When I was a kid we had about 40 pecan trees on our farm. At my place I have three pecan trees. But those three trees have the nicest, plumpest paper-shell pecans you’ve ever seen and every year the balmy West Texas climate brings a bumper crop. The only problem is that, because El Paso doesn’t get a hard enough freeze before Christmas, the majority of the pecans stay up in the tree. Eventually, they’ll fall; either because of a good cold snap or a strong West Texas wind will shake them loose. But, I want those pecans NOW because I want to get them cracked, shelled and packaged so I can give them out as late-Christmas presents after the first of the year. So, what the best way to shake stubborn pecans out of the high branches?

Well, the BEST way is to use an industrial machine designed for that specific purpose. Here’s what a $90,000 pecan shaker will do to a tree:

 So, obviously, THAT method works pretty well. But, what if you don’t HAVE a hundred thousand dollar pecan shaker? If you only have a few trees (say, less than 20) it doesn’t even make any financial sense to RENT one of those bad boys. The cost of the rental is going to be more than anything you’ll get from selling pecans. Those big machines are really for orchards with hundreds of trees or, if you’re renting, with at least a couple dozen or so.

Well, good news! I know all kinds of cheap methods because my father, a hardworking and honest man, was never one to needlessly part with a dollar. What I mean is, we ALWAYS did things on the cheap.

THE BUMPER METHOD

This method involved ramming the bumper of a pickup truck INTO the base of the tree.  Not hard enough to damage the pickup, though. Just hard enough to give the tree a nice jolt.

The downside, of course, is that you can do permanent damage to your tree if you hit it even a tiny bit too hard. This usually resulted in never really hitting hard enough to get the results you’re looking for. Worst case scenario: you hurt the tree, you wreck your truck and you’ve STILL got most of the crop up in the tree. We only did this a couple of times.

       THE PROJECTILE METHOD

This involved me, my dad and my brother throwing various items up into the tree as high as we could. My dad was a golfer so he had lots of old clubs that we would fling, like a boomerang, as high into the upper boughs as we could. We also tried footballs, baseballs, sticks and it’s possible that one year my brother and I tried shooting a .410 shotgun up into the tree, trying to get the poor thing to relinquish her nutty treasure. Nothing worked as well as the golf clubs, though.

There were two major drawbacks to the Projectile Method. One, you could throw hundreds of times without really getting many of the nuts to fall. Two, you’d be surprised how often a thrown 7-iron will get lodged in the branches of a pecan tree. Usually, the wind would blow them down within a week or so.  Some stayed up there longer. I sometimes fancy that there are still some long-forgotten, rusted pitching wedges still up there just waiting to be returned by a fortuitous wind to terra firma.

          THE ROPE AND HAMMER METHOD

Or, as my dad called it, “frailing”. This was the method that got the best results but it was, arguably, the most dangerous.

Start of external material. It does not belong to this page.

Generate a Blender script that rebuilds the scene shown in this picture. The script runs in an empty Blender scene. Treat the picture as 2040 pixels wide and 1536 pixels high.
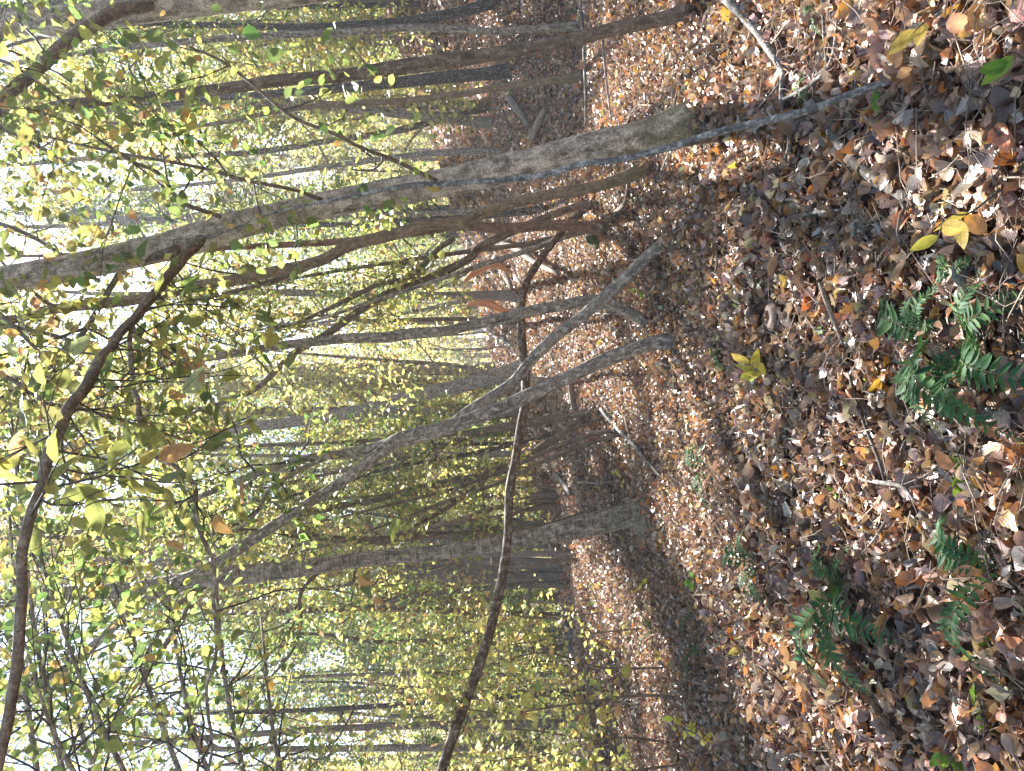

What you would do is this: you’d tie a very long rope, very tightly, to the handle of a hammer. Then, we would take the hammer in hand and throw it, Thor-like, with all our might as high as we could into the tree.  With any luck, on the first try the hammer would go over a branch and return to the ground. At this point you now had a rope that was securely around a branch that was as high as a four story building. With those two ends of the rope, my brother and I would tug and pull with all we had. If you caught the limb at an optimal point…not too close to the tree but not too far out on the branch…you could mightily shake the branch and most of the pecans would come loose.

This was a highly effective method and, most importantly, it was free (we were farm boys so we didn’t get paid…my brother didn’t even LIKE pecans).

There was only one major flaw in this method. There was always the possibility that, somewhere on its journey,  you would lose sight of the hammer. Or, maybe it would take a weird bounce and, again, you’d lose your visual on it. At this point, about the best you could do was drop into a fetus position with your hands and arms covering your head and vital organs. That hammer WAS going to come down someplace and you didn’t want it to be your skull.  It got my brother once. A glancing blow off the side of his noggin. His eye kind of twitched for a day or two and he’s still not able to sit under the shade of a tree without checking for incoming hammers every 10 seconds but, other than, he seems to be fine.